▸ **Stated task**:
Will you write out all the entries below exactly?

▸ **Stored items from a collection**:
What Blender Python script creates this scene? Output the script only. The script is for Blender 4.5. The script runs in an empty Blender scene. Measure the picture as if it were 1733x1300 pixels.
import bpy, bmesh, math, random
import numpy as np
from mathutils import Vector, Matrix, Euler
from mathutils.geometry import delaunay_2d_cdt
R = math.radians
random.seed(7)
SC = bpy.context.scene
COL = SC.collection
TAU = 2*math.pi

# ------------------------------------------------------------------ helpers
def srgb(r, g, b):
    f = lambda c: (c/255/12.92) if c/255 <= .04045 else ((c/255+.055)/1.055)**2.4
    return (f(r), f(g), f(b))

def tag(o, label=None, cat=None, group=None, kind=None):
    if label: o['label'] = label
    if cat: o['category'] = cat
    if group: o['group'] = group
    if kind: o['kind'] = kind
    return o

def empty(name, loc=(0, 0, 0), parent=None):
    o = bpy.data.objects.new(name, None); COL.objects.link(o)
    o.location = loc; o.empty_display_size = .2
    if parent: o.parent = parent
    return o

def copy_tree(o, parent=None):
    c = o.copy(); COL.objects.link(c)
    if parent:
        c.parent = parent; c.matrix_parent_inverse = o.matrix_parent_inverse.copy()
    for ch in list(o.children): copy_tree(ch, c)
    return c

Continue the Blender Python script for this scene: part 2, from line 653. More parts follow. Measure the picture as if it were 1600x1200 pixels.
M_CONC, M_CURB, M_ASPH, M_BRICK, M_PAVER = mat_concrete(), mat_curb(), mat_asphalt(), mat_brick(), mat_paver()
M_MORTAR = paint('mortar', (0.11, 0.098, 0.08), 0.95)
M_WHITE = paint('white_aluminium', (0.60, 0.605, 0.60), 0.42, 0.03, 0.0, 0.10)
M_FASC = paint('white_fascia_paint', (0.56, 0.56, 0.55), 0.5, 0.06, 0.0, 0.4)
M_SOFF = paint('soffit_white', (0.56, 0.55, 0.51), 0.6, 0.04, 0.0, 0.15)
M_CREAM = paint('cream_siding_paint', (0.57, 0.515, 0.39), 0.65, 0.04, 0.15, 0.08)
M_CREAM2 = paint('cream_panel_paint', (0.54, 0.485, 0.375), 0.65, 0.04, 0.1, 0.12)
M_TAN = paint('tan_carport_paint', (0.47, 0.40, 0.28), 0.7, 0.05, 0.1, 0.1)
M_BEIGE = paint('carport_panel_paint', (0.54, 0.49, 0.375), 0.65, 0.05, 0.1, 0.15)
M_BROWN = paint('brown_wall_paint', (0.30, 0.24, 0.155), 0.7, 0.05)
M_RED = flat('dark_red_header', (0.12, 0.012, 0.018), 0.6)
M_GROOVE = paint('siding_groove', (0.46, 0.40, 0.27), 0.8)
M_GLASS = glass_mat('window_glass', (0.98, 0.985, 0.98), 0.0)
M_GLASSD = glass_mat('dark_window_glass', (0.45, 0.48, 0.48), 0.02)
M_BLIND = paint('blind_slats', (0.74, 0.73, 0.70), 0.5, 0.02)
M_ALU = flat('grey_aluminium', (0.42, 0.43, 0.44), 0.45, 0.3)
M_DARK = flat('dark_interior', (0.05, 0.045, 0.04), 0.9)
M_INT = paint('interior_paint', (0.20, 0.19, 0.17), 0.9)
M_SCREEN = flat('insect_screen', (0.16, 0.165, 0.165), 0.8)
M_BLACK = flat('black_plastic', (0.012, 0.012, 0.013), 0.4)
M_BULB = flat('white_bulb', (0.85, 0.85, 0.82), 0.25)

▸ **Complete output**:
What Blender Python script creates this scene? Output the script only. The script is for Blender 4.5. The script runs in an empty Blender scene. Measure the picture as if it were 1733x1300 pixels.
import bpy, bmesh, math, random
import numpy as np
from mathutils import Vector, Matrix, Euler
from mathutils.geometry import delaunay_2d_cdt
R = math.radians
random.seed(7)
SC = bpy.context.scene
COL = SC.collection
TAU = 2*math.pi

# ------------------------------------------------------------------ helpers
def srgb(r, g, b):
    f = lambda c: (c/255/12.92) if c/255 <= .04045 else ((c/255+.055)/1.055)**2.4
    return (f(r), f(g), f(b))

def tag(o, label=None, cat=None, group=None, kind=None):
    if label: o['label'] = label
    if cat: o['category'] = cat
    if group: o['group'] = group
    if kind: o['kind'] = kind
    return o

def empty(name, loc=(0, 0, 0), parent=None):
    o = bpy.data.objects.new(name, None); COL.objects.link(o)
    o.location = loc; o.empty_display_size = .2
    if parent: o.parent = parent
    return o

def copy_tree(o, parent=None):
    c = o.copy(); COL.objects.link(c)
    if parent:
        c.parent = parent; c.matrix_parent_inverse = o.matrix_parent_inverse.copy()
    for ch in list(o.children): copy_tree(ch, c)
    return c

Continue the Blender Python script for this scene: part 2, from line 653. More parts follow. Measure the picture as if it were 1600x1200 pixels.
M_CONC, M_CURB, M_ASPH, M_BRICK, M_PAVER = mat_concrete(), mat_curb(), mat_asphalt(), mat_brick(), mat_paver()
M_MORTAR = paint('mortar', (0.11, 0.098, 0.08), 0.95)
M_WHITE = paint('white_aluminium', (0.60, 0.605, 0.60), 0.42, 0.03, 0.0, 0.10)
M_FASC = paint('white_fascia_paint', (0.56, 0.56, 0.55), 0.5, 0.06, 0.0, 0.4)
M_SOFF = paint('soffit_white', (0.56, 0.55, 0.51), 0.6, 0.04, 0.0, 0.15)
M_CREAM = paint('cream_siding_paint', (0.57, 0.515, 0.39), 0.65, 0.04, 0.15, 0.08)
M_CREAM2 = paint('cream_panel_paint', (0.54, 0.485, 0.375), 0.65, 0.04, 0.1, 0.12)
M_TAN = paint('tan_carport_paint', (0.47, 0.40, 0.28), 0.7, 0.05, 0.1, 0.1)
M_BEIGE = paint('carport_panel_paint', (0.54, 0.49, 0.375), 0.65, 0.05, 0.1, 0.15)
M_BROWN = paint('brown_wall_paint', (0.30, 0.24, 0.155), 0.7, 0.05)
M_RED = flat('dark_red_header', (0.12, 0.012, 0.018), 0.6)
M_GROOVE = paint('siding_groove', (0.46, 0.40, 0.27), 0.8)
M_GLASS = glass_mat('window_glass', (0.98, 0.985, 0.98), 0.0)
M_GLASSD = glass_mat('dark_window_glass', (0.45, 0.48, 0.48), 0.02)
M_BLIND = paint('blind_slats', (0.74, 0.73, 0.70), 0.5, 0.02)
M_ALU = flat('grey_aluminium', (0.42, 0.43, 0.44), 0.45, 0.3)
M_DARK = flat('dark_interior', (0.05, 0.045, 0.04), 0.9)
M_INT = paint('interior_paint', (0.20, 0.19, 0.17), 0.9)
M_SCREEN = flat('insect_screen', (0.16, 0.165, 0.165), 0.8)
M_BLACK = flat('black_plastic', (0.012, 0.012, 0.013), 0.4)
M_BULB = flat('white_bulb', (0.85, 0.85, 0.82), 0.25)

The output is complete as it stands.